What is also hampering rescue operations in the area is the damage to crucial bridges in Chandel, including one that connects Chandel town to the Juomol village. The Manipur govt says the only other route to the village is through Myanmar. This morning, choppers were spotted by local residents in the area, suggesting that the government is trying to mount air rescue and relief operations.

The flash flood inundated some portion of Indo-Myanmar route in Thoubal district and several villages under Heirok,Yairipok, Wangjing, Salungpham, Keirenbikhok, Khangabok, Wabagai, Keirak, Kakching, Hiyanglam-Hiranmei, Langmeidong, Lamjao, Pallel areas besides washing away some houses at Pallel area and one bridge built over a canal at Yairipok area in Thoubal district.

Reports from Thoubal and Chandel districts said authorities have surveyed the damage and the affected people to provide government assistance, sources added.

Two more houses of Chakpikarong Khupi village and four suspension bridges have also been washed away by flood water and Chakpi river, sources added.

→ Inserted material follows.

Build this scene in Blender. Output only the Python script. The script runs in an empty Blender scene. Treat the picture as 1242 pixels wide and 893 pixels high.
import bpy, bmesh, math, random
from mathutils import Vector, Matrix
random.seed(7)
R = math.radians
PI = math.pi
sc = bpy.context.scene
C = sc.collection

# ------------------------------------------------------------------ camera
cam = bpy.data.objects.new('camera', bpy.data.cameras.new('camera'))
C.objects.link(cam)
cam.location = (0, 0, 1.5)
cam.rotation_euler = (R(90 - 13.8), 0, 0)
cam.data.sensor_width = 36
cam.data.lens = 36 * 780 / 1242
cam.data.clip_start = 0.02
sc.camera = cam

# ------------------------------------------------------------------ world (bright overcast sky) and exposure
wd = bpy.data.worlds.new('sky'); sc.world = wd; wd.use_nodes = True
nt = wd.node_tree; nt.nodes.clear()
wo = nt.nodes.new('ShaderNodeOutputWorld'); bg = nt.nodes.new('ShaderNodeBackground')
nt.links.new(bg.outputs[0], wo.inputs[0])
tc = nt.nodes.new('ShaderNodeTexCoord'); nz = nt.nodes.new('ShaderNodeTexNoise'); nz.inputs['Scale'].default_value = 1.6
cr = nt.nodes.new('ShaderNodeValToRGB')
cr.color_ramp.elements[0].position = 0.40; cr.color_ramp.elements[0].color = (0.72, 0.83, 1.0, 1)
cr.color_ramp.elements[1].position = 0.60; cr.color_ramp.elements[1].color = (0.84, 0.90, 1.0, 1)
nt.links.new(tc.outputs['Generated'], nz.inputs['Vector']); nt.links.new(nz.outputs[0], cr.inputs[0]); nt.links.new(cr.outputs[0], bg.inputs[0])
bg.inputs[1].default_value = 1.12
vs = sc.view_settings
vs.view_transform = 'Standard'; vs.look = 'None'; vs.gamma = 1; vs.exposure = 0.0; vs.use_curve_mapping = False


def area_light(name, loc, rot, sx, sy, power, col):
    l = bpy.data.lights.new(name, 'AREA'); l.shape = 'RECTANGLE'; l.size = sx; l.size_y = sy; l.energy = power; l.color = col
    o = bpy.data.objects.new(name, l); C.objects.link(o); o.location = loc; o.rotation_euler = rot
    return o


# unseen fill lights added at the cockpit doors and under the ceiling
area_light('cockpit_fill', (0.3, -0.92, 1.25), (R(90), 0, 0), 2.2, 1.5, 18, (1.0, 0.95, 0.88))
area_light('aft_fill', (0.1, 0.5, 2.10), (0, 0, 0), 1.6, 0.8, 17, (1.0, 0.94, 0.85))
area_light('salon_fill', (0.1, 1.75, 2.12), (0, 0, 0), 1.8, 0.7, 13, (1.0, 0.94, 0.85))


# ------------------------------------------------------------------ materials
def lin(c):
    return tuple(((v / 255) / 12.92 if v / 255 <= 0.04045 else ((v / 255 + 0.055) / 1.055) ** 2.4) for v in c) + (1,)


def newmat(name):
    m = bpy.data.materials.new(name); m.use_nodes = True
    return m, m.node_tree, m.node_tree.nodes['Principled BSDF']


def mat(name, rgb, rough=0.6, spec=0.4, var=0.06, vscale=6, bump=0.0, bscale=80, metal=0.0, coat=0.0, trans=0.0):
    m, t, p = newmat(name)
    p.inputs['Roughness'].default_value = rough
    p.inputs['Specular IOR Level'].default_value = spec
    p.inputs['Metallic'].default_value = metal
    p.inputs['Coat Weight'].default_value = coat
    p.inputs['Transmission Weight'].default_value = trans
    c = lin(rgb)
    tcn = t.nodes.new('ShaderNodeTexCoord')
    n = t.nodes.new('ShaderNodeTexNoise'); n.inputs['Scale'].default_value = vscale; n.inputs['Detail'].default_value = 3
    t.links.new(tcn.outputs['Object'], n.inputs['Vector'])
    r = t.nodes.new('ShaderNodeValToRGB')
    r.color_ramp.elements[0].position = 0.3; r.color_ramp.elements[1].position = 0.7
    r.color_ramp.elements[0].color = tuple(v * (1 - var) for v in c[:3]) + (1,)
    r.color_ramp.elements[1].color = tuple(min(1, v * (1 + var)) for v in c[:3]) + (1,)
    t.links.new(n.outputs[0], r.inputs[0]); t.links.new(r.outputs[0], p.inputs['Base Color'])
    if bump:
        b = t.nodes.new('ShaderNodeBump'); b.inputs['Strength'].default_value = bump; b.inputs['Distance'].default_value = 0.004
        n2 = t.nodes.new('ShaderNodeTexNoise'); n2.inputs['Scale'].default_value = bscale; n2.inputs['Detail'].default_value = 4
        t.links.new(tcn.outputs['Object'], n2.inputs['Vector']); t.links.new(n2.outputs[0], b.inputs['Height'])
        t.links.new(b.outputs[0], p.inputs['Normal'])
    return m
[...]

There were about a dozen worst affected houses around the Chandesl district headquarters and Chakpikarong area. The district authority has opened a relief camp at Maha Union higher secondary school by setting up a control room.

Reports from other districts said major rivers including Imphal, Iril,Kongba,Nambul have started to flow at an alarming level on Saturday. Some of the people residing on the riverbanks have started shifting to safer places.